Despite his noble intentions, Griffith-Jones was not blessed with a literary instinct, and was clearly unfamiliar with the ways in which obscenity has always been an important tool for writers. In Chaucer’s Canterbury Tales, for instance, “the Miller’s Tale” is offered as a direct response to that of the Knight, which is why the high style of courtly love gives way to phrases such as “prively he caughte hire by the queynte”. In Twelfth Night, Shakespeare mocks the puritan Malvolio by having him inadvertently spell out the word “cunt” while examining the handwriting of a forged love letter: “these be her very C’s, her U’s and her T’s”. (The “N” was marked with the word “and”, a commonplace abbreviation). If obscenity has the imprimatur of the great bard, might this not give even the staunchest of prudes pause for thought?

In practice, obscenity laws do little more than codify a sense of disgust, an experience that we all share to some degree but that cannot possibly be universalised. It was not until the Obscene Publications Act of 1857 and the trial of Regina v. Hicklin eleven years later that the legal test of obscenity was established as whether the material has the potential “to deprave and corrupt”, an amorphous formulation if ever there was one. Yet the Hicklin test was retained in the Obscene Publications Act 1959, legislation that remains on the statute books today.

But just as many are arrested in the UK every year for “grossly offensive” statements under the Electronic Communications Act 2003, the way in which material might “deprave and corrupt” has never been satisfactorily defined. During the so-called “video nasties” panic of the 1980s, videos of films such as The Evil Dead and Driller Killer were seized on the grounds that they, in the words of the director of public prosecutions, had the capacity “to deprave and corrupt, or make morally bad, a significant proportion of the likely audience”. No evidence for this assertion was ever forthcoming.

Like the pornography restrictions brought in by the UK government in 2014 – which included bans on the depiction of various consensual adult activities such as “caning”, “humiliation” and “facesitting” – the benchmark for what might “deprave and corrupt” is probably best paraphrased as “things we don’t like”.  These are standards that cannot be applied with any degree of consistency, particularly when it comes to literature. Is it obscene, for instance, to write that “Egyptian men have members the size of donkeys, and ejaculate violently like wild stallions”? And, if so, should the Book of Ezekiel be excised from the Bible?

At its heart, the very concept of obscenity seems to be based on a distrust of the masses, an elitism which would prefer bawdy talk to be confined to the smoking rooms of private members’ clubs. We see this mentality in the early editions of the Loeb Classical Library series, in which offensive phrases in ancient literature were invariably left untranslated. Flicking through an early rendering of the Roman poet Catullus, for example, one might have happened upon the line ‘Pedicabo ego vos et irrumabo’ (‘I will sodomise you and fuck your face’) still in the original Latin. Of course, the effect of this kind of academic paternalism, designed to restrict certain passages to those sufficiently educated, simply made it easier for curious schoolchildren to locate the filthiest passages.

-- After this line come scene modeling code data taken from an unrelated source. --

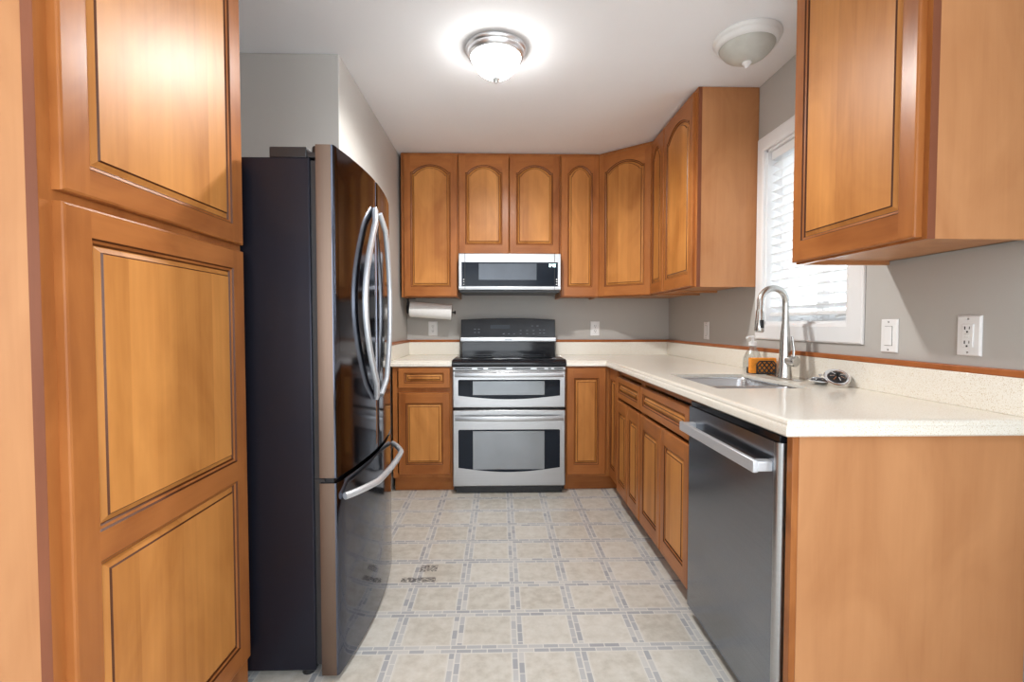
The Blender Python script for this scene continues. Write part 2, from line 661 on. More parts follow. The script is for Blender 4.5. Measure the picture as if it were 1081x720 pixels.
b.build('bottom_rail', M['slat'], blind, bo, bevel=.003)
for yy in (WY0 + .11, WY1 - .11):
    b = MB()
    for xx in (XR + .0125, XR + .0665):
        b.tube([(xx, yy, WZ1 - .05), (xx, yy, 1.17)], .0012, n=6)
    build_split(b, 'ladder_cord', M['white_plastic'], blind, bo)

# neighbour's house seen between the slats
nh = thing('neighbouring_house', 'grey sided house wall seen between the blind slats', 'house', (4.2, 3.0, 0))
b = MB()
for k in range(16):
    z0 = k * .18
    b.grid([[(4.2, -2.0, z0), (4.2, 6.3, z0)], [(4.185, -2.0, z0 + .002), (4.185, 6.3, z0 + .002)], [(4.2, -2.0, z0 + .18), (4.2, 6.3, z0 + .18)]])
b.box(4.21, 6.0, -2.0, 6.3, 0, 2.88)
b.build('siding', M['siding'], nh, tuple(nh.location), smooth=0)
b = MB()
b.box(4.0, 6.2, -2.2, 6.5, 2.88, 3.0)
b.build('eave', M['white_trim'], nh, tuple(nh.location))
b = MB()
b.box(4.17, 4.2, 6.2, 6.32, 0, 2.88)
b.build('corner_board', M['white_trim'], nh, tuple(nh.location))
b = MB()
b.face([(XR + .2, -6, -.3), (12, -6, -.3), (12, 20, -.3), (XR + .2, 20, -.3)])
struct(b.build('ground_outside', plain('pale_gravel', srgb(190, 190, 186), .9), smooth=0))

# ------------------------------------------------------------------ cabinet builders (local frame: front faces -y, x along the width)


def door(parent, x0, z0, w, h, arch=0.0, stile=.048, rail=.068, t=.02, splits=None, name='door', flat=False, y=0.0):
    """framed raised-panel door; splits = [(z_low, z_high), ...] openings measured from the door bottom"""
    ops = splits or [(rail, h - rail - arch)]
    b = MB()
    e, yf = .005, y - t
    X0, X1, Z0, Z1 = x0, x0 + w, z0, z0 + h
    # edge: back, side, rounded front arris
    rows = []
    for o_, yy in ((0, y), (0, yf + .0045), (.0016, yf + .0016), (e, yf)):
        rows.append([(X0 + o_, yy, Z0 + o_), (X1 - o_, yy, Z0 + o_), (X1 - o_, yy, Z1 - o_), (X0 + o_, yy, Z1 - o_)])
    b.grid(rows, 0, closed=True)
    b.face(rows[0], 0)
    a0, a1 = X0 + stile, X1 - stile
    b.face([(X0 + e, yf, Z0 + e), (a0, yf, Z0 + e), (a0, yf, Z1 - e), (X0 + e, yf, Z1 - e)], 0)
    b.face([(a1, yf, Z0 + e), (X1 - e, yf, Z0 + e), (X1 - e, yf, Z1 - e), (a1, yf, Z1 - e)], 0)
    N = 20
    pts = [k / N for k in range(N + 1)]

    def crown(u):
        if not arch:
            return 0.0
        q = min(max((u - .05) / .90, 0), 1)
        return arch * (max(math.sin(PI * q), 0) ** .75)

    def loop(d, yy, zl, zh, ar):
        l = [(a0 + d, yy, zl + d)]
        l += [(a1 - d, yy, zl + d)]
        for u in reversed(pts):
            l.append((a0 + d + (a1 - a0 - 2 * d) * u, yy, zh - d + (crown(u) if ar else 0)))
        return l
    zprev = Z0 + e
    for i, (zl, zh) in enumerate(ops):
        zl += Z0
        zh += Z0
        last = i == len(ops) - 1
        b.face([(a0, yf, zprev), (a1, yf, zprev), (a1, yf, zl), (a0, yf, zl)], 1)
        if last:
            L = loop(0, yf, zl, zh, True)[2:]
            b.grid([L, [(p[0], yf, Z1 - e) for p in L]], 1)
        zprev = zh
    mats = [M['stile'], M['rail'], M['glaze']]
    for i, (zl, zh) in enumerate(ops):
        ar = i == len(ops) - 1
        b.grid([loop(0, yf, zl + Z0, zh + Z0, ar), loop(.0035, yf + .0040, zl + Z0, zh + Z0, ar)], 2, closed=True)
        b.grid([loop(.0035, yf + .0040, zl + Z0, zh + Z0, ar), loop(.0085, yf + .006, zl + Z0, zh + Z0, ar)], 0, closed=True)
        b.grid([loop(.0085, yf + .006, zl + Z0, zh + Z0, ar), loop(.0125, yf + .0105, zl + Z0, zh + Z0, ar)], 2, closed=True)
    fr = b.build(name, mats, parent, smooth=0)
    for i, (zl, zh) in enumerate(ops):
        ar = i == len(ops) - 1
        p = MB()
        z_, Z_ = zl + Z0, zh + Z0
        L = [loop(.0105, yf + .0105, z_, Z_, ar), loop(.0145, yf + .0095, z_, Z_, ar), loop(.0235, yf + .0040, z_, Z_, ar)]
        p.grid(L, 0, closed=True)
        p.grid([L[-1], loop(.0265, yf + .001, z_, Z_, ar)], 1, closed=True)
        p.face(loop(.0265, yf + .001, z_, Z_, ar), 0)
        p.build('panel', [M['panel'], M['glaze']], fr, smooth=8)
    return fr


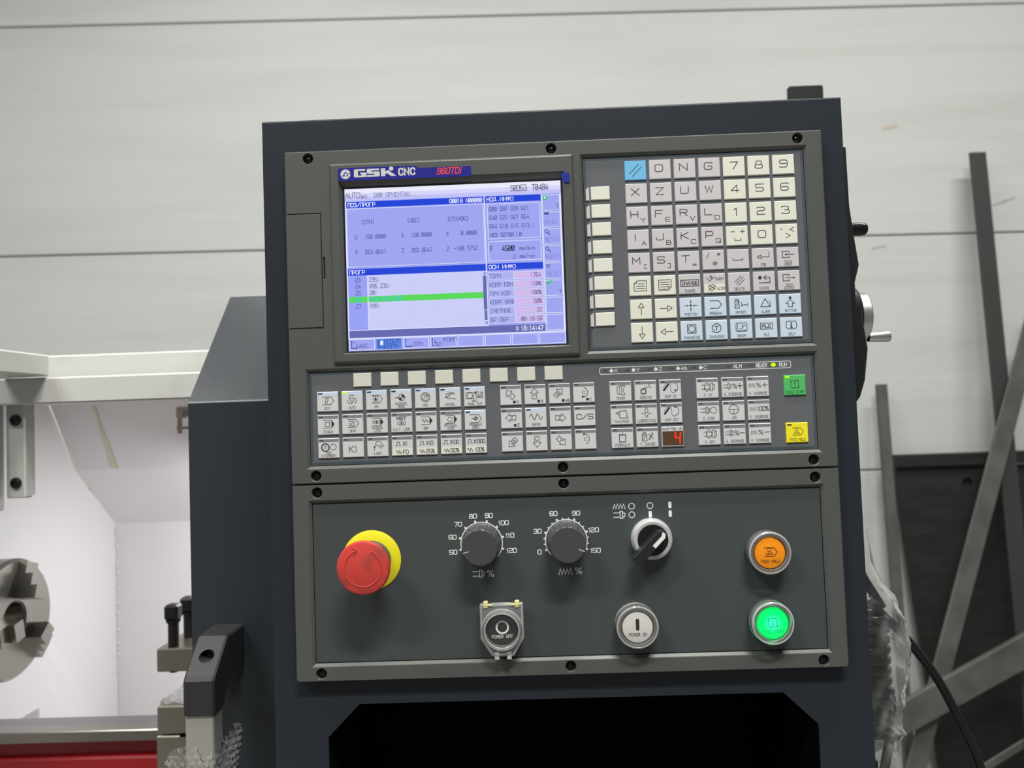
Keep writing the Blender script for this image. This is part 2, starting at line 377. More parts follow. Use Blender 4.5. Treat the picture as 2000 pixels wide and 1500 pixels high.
# ================================================================== BACKGROUND STEEL
m_bar = mat('mill_scale_steel', (98, 98, 95), 0.6, bump=(60, 0.0006, 4), mottle=(9, (80, 81, 79), .4, .7))
m_bar2 = mat('dark_primer_steel', (58, 59, 58), 0.6, bump=(60, 0.0006, 4), mottle=(9, (60, 60, 59), .45, .75))
def flat_bar(label, a, b, wd, th, m, rnd_end=False):
    a, b = Vector(a), Vector(b); t = (b - a).normalized(); y = Vector((0, 1, 0)); y = (y - t * y.dot(t)).normalized(); s = t.cross(y)
    mb = MB(); rr = []
    for p in (a, b):
        rr.append([p + s * (wd / 2 - .003) - y * th / 2, p + s * wd / 2 - y * (th / 2 - .003), p + s * wd / 2 + y * th / 2, p - s * wd / 2 + y * th / 2, p - s * wd / 2 - y * (th / 2 - .003), p - s * (wd / 2 - .003) - y * th / 2])
    mb.rings(rr, True, True, True)
    return tag(mb.build('steel_bar', m, None, b), label, 'steel bar', 'steel stock leaning on the wall')
flat_bar('tall dark steel flat bar leaning on the wall, the highest of the stock', (2.0029, 2.46, 2.4824), (1.9733, 2.2577, .005), .066, .008, m_bar2)
flat_bar('steel flat bar slanting down to the left across the tall bar', (2.1561, 2.38, 1.8772), (1.4285, 2.1823, .005), .068, .008, m_bar)
flat_bar('short narrow grey steel bar standing beside the black plate edge', (1.5751, 2.46, 1.5749), (1.5565, 2.3501, .005), .036, .03, m_bar)
flat_bar('wide steel bar lying low and diagonal in front of the other stock', (1.9674, 2.18, .6525), (0.7465, 2.18, .03), .106, .02, m_bar)
flat_bar('thin steel strip low in the lower right corner behind the cable', (2.0623, 2.3, .3083), (1.5345, 2.3, .006), .03, .006, m_bar)
# black plate with a round hole
m_plt = mat('black_plate', (34, 36, 35), 0.55, bump=(25, 0.0015, 4), mottle=(6, (46, 48, 46), .4, .7, (1, 1, 4)))
pl = empty('black_plate', (1.95, 2.46, .0), 'large black steel plate with a round hole standing against the wall', 'steel plate')
def plate_mesh():
    mb = MB(); y0, y1 = 2.455, 2.475
    hx, hz, hr = 1.885, 1.1795, .02
    out = [(1.611, 1.2493), (1.6167, 1.0722), (1.6658, .5934), (1.6845, .3959), (1.7213, .003), (2.35, .003), (2.35, 1.2420)]
    # face with a hole: fan of quads between hole ring and a square cell, then strips
    cell = .05; seg = 16; sq = []; ci = []
    for i in range(seg):
        a = 2 * math.pi * i / seg; c, s = math.cos(a), math.sin(a); k = cell / max(abs(c), abs(s))
        sq.append((hx + c * k, hz + s * k)); ci.append((hx + c * hr, hz + s * hr))
    for i in range(seg):
        j = (i + 1) % seg
        mb.add([(sq[i][0], y0, sq[i][1]), (sq[j][0], y0, sq[j][1]), (ci[j][0], y0, ci[j][1]), (ci[i][0], y0, ci[i][1])], [(0, 1, 2, 3)])
        mb.add([(ci[i][0], y0, ci[i][1]), (ci[j][0], y0, ci[j][1]), (ci[j][0], y1, ci[j][1]), (ci[i][0], y1, ci[i][1])], [(0, 1, 2, 3)])
    mb.add([(a_, y1, b_) for a_, b_ in ci], [tuple(range(seg))])
    x0, x1, z0, z1 = hx - cell, hx + cell, hz - cell, hz + cell
    xl = lambda z: 1.611 + (1.2493 - z) * .032 if z > 1.0722 else 1.6167 + (1.0722 - z) * .1025
    q = lambda p: mb.add([(x, y0, z) for x, z in p], [tuple(range(len(p)))])
    q([(xl(z0), z0), (x0, z0), (x0, z1), (xl(z1), z1)]); q([(x1, z0), (2.35, z0), (2.35, z1), (x1, z1)])
    q([(xl(z1), z1), (2.35, z1), (2.35, 1.242), (1.611, 1.2493)]); q([(xl(.003), .003), (2.35, .003), (2.35, z0), (xl(z0), z0), (xl(1.0722), 1.0722)] if z0 > 1.0722 else [(xl(.003), .003), (2.35, .003), (2.35, z0), (xl(z0), z0)])
    ed = [(1.611, 1.2493), (xl(z0), z0), (xl(.003), .003), (2.35, .003), (2.35, 1.242)]
    for i in range(5):
        a, b = ed[i], ed[(i + 1) % 5]; mb.add([(a[0], y0, a[1]), (b[0], y0, b[1]), (b[0], y1, b[1]), (a[0], y1, a[1])], [(0, 1, 2, 3)])
    return mb
plate_mesh().build('plate', m_plt, pl, (1.95, 2.46, 0))
mb = MB(); mb.cbox((1.608, 2.43, 1.2493), (2.352, 2.478, 1.2975), .003); mb.build('top_flange', m_plt, pl, (1.95, 2.46, 1.27))
mb = MB(); mb.cbox((.5566, .45, 0.0), (.604, .46, 1.944), .002); tag(mb.build('machine_post', m_black, None, (.58, .47, 0)), 'black square post rising just above the cabinet top edge', 'post')

# ================================================================== LATHE (left)
m_enc = mat('enclosure_white', (226, 224, 224), 0.38, bump=(300, 0.0001, 2))
m_enc2 = mat('beam_white', (202, 202, 197), 0.4, mottle=(14, (188, 188, 180), .55, .8))
enc = empty('lathe_enclosure', (-.45, .8, 0), 'white sheet metal lathe enclosure with sloped upper panels behind the chuck', 'machine housing')
def sheet(name, pts, th, m=m_enc, parent=enc):
    pts = [Vector(p) for p in pts]; nrm = (pts[1] - pts[0]).cross(pts[2] - pts[0]).normalized()
    mb = MB(); mb.prism(pts, nrm * th); return mb.build(name, m, parent, sum(pts, Vector()) / len(pts))
XL, XR = -.70, -.03
sheet('side_panel', [(XL, .20, 1.0186), (XL, .774, 1.0186), (XL, .774, 1.60), (XL, .20, 1.60)], -.004)
sheet('headstock_plinth', [(XL - .02, .20, .55), (XL - .02, .775, .55), (XL - .02, .775, 1.03), (XL - .02, .20, 1.03)], -.004)
sheet('side_panel', [(XL - .003, .775, .55), (XL - .003, 1.033, .55), (XL - .003, 1.033, 1.3059), (XL - .003, .8878, 1.4295), (XL - .003, .775, 1.61)], -.004)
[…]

While it may seem contradictory to be worried about the Great Unwashed being exposed to a little more dirt, such is the chief concern of those who set themselves up as the public arbiters of good taste. When the British Board of Film Classification decreed that The Exorcist was unsuitable for home viewing, they were effectively acting in loco parentis over the entire nation, implying that they were able to stomach imagery that would corrupt lesser mortals. Similarly, Lady Chatterley’s Lover was deemed not so menacing when it existed solely in limited Italian and French editions, or in its expurgated form. When Penguin Books decided to publish the full version in 1960, over thirty years after it was written, the ruling classes saw this as an existential threat to the foundations of societal respectability.

It was under this lingering cloud of paternalism that Norman Douglas published his book Some Limericks in November 1928, five months after the Italian publisher Pino Orioli had brought out Lady Chatterley’s Lover.  Douglas felt that Lawrence had usurped the aristocrat’s privilege of lewd indulgence, and had democratised a sub-culture in which, to quote Douglas’s biographer Mark Holloway, “gentlemen of discretion could be relied upon to keep their filth in its proper place”. To take a typical example:

“There was an old fellow of Brest,

Who sucked off his wife with a zest.

Despite her great yowls

He sucked out her bowels,

And spat them all over her chest.”

Obscene? No doubt. But the puerility is offset by the author’s pseudo-scholarly annotations and, in any case, he had explicitly written this book for the “dirty-minded elect”. Douglas had rushed through the publication of Some Limericks having read Lawrence’s novel in draft form, feeling that its impact would be lessened if the taboos had already been broken.

The implications are somewhat paradoxical. While censorship is an affront to artistic freedom, obscenity as a literary device loses its potency where there are few boundaries of social decorum. So perhaps we need the Mervyn Griffith-Joneses and the Mary Whitehouses of this world as much as we need those artists who are willing to provoke them. At the same time, we should be aware that today’s outrage over scandalous books and movies is often no more sophisticated than those early critics of Ulysses who failed to see any distinction between Joyce’s masterpiece and the kind of vulgar scribblings one finds on a toilet wall. Disgust has the effect of destabilising our critical faculties; like rage or sexual arousal, it actuates our passion at the expense of our reason. Just because we find an artist’s work obscene does not mean it lacks value. We would do well to remember this even as we recoil.